▶ _Given request_
Output, word for word, every line from the start of the listing down to and including the line that contains "from mathutils import Vector, Matrix"; include nothing else.
[Start of Dataset rows]
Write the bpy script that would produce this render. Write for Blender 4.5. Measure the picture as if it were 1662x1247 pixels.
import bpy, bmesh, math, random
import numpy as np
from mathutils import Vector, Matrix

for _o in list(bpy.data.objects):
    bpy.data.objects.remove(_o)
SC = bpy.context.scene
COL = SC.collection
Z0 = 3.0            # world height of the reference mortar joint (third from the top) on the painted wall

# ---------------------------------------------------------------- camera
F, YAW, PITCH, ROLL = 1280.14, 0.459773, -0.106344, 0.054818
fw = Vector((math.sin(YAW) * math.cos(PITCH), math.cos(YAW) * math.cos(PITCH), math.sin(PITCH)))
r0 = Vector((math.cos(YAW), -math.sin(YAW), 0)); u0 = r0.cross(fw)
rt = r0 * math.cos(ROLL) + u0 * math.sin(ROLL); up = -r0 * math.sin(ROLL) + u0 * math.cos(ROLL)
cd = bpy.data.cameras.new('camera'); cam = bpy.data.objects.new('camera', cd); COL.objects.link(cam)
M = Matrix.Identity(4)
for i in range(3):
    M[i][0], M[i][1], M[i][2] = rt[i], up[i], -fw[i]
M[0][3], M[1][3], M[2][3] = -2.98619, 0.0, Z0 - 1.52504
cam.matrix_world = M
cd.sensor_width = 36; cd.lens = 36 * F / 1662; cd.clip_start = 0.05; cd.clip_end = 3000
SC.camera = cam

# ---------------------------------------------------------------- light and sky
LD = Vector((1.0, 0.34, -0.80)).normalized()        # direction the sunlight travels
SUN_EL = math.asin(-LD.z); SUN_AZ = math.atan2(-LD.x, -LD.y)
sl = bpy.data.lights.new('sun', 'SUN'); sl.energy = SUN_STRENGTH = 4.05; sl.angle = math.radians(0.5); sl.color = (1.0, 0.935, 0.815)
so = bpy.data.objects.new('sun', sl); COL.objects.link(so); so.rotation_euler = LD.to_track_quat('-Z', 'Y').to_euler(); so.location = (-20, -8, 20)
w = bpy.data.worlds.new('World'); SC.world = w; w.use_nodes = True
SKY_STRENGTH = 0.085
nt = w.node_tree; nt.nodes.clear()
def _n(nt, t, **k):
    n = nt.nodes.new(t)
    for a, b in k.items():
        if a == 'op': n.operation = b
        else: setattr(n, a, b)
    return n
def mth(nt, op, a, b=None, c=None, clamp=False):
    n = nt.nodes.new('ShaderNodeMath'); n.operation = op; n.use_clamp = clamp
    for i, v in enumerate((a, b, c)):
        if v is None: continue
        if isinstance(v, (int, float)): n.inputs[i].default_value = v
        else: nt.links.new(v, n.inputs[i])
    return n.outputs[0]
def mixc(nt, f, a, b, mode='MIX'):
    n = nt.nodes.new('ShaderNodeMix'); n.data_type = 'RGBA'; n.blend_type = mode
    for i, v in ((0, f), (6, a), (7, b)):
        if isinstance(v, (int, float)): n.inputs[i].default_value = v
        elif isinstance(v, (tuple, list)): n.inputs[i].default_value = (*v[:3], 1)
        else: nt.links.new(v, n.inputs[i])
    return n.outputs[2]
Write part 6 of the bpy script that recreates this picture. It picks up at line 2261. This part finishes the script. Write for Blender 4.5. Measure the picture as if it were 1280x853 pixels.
[End of Dataset rows]
▶ _Solution for this exercise_
Write the bpy script that would produce this render. Write for Blender 4.5. Measure the picture as if it were 1662x1247 pixels.
import bpy, bmesh, math, random
import numpy as np
from mathutils import Vector, Matrix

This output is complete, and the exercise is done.